Yet this is a kind of simple that is never anonymous. Mulier pushes the concept to the limits with deconstructed knitwear, sculptural coats, furry texture skirts that burst into a pouf hem (with matching Bubble cuffs) curvilinear leg denims, fine knit two pieces and leopard patterned tabard tops. The mood is dignified with a flash of leg, or glimpse of torso, and very sensual. The new Decollete boot with a little bow at the toe; the Cone shaped minaudiere and an ingenious snap around Flex belt are some of the high on desire accessories that pull the silhouette together with minimum fuss. Mulier appreciates that the Alaia client likes to be out of the door with zero wardrobe drama.
"Yet this is a kind of simple that is never anonymous."

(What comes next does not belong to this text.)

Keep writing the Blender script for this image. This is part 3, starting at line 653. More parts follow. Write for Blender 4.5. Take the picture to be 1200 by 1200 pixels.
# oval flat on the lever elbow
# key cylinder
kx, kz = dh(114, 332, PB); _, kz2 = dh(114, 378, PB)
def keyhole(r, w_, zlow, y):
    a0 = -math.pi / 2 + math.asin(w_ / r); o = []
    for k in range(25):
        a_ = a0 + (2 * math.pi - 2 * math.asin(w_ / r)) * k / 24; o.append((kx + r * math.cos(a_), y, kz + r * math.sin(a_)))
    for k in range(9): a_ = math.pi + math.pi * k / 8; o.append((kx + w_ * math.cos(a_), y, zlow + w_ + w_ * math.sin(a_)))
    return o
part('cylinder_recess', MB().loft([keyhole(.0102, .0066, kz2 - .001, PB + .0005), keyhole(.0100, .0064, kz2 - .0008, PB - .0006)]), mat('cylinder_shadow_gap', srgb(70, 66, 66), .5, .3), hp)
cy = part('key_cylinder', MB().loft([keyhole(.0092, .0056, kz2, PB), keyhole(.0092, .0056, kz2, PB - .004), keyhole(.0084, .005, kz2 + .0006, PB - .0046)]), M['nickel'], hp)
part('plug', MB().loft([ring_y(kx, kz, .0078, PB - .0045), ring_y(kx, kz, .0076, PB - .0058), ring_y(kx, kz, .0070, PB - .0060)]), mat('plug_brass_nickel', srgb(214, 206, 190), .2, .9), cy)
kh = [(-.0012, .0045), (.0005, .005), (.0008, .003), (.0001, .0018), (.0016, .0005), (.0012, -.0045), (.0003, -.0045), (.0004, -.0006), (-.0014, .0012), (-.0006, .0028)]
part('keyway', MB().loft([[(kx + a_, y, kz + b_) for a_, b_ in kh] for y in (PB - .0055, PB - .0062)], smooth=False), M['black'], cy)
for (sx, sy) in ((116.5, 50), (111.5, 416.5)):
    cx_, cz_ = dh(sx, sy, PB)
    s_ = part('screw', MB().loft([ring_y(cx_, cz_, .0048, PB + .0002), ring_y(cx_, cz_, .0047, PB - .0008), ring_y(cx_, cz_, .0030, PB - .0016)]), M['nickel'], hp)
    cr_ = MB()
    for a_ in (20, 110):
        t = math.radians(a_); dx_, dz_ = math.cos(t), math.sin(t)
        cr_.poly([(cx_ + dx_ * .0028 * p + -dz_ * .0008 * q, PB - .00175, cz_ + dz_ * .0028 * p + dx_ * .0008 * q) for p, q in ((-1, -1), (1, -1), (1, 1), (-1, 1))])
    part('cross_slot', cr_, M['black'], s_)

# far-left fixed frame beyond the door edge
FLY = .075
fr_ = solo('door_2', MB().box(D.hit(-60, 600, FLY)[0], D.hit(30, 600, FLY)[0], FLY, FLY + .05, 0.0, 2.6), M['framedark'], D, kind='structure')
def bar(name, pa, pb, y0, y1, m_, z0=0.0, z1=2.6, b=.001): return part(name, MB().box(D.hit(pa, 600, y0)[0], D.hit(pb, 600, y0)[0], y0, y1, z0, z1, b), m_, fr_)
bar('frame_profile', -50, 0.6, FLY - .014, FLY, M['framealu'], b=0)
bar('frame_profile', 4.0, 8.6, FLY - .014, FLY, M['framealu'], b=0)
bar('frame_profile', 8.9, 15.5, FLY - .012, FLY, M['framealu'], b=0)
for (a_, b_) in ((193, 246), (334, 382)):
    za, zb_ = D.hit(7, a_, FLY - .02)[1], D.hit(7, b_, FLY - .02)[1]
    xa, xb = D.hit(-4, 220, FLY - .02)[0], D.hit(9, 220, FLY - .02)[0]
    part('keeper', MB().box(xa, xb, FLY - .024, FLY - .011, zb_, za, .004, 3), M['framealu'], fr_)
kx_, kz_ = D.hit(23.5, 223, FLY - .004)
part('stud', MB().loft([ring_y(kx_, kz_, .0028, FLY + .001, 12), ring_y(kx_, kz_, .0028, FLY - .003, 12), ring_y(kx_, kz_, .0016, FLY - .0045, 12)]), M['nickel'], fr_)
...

With new flagship stores opening in NYC and in Paris, the Richemont owned Maison is flourishing with hard to create ‘hits’ like the Coeur bag and much copied studded ballerinas now contemporary classics. Mulier is further blending the art, fashion and design union and he presented the Winter Spring 2025 collection at the Solomon R. Guggenheim Museum in New York. The choice of locale New York is symbolic as Azzedine Alaia opened his first store here in the 1980s and showed his collections in 1982 and 2000 in conversation with works by pop art pioneer, Andy Warhol. It is also a city where Pieter Mulier lived and worked for three years while working with Raf Simons at Calvin Klein. “It helped shape who I am today,” he says. It was also the first time that a fashion collection had been staged in the iconic museum’s rotunda. More than a spectacular backdrop, Mulier fashioned his designs in response to the architecture with geometric shapes including circles, squares, spirals wrapping around the form. Double-face cashmere, fine knit, sculpted poplin, and silk taffeta are handled with no zippers or buttons with Mulier paring every element back to its purist form to embrace the directness and ease of American sportswear. Each season is a considered evolution, allowing women to curate and collect pieces that work in conversation over time.
When in Paris make a beeline for the independently run Alaia Foundation to discover ALAÏA/ KURAMATA, Lightness in Creation. Shiro Kuramata and Andrea Branzi were members of the Milan-based Memphis group, founded by Ettore Sottsass in the 1980s. Alaia was an obsessive collector of art, furniture and design with a trove of pieces that now decorate Alaia stores with Mulier’s curation. "Azzedine and Shiro never met, yet I find them quite close. The two of them have brought dreams and wonder to our lives, Azzedine through clothes of unprecedented beauty and Shiro through furniture design like no one has ever imagined,” says co-curator Mieko Kuramata. It is pleasure to witness Mulier reimagining that dream for now.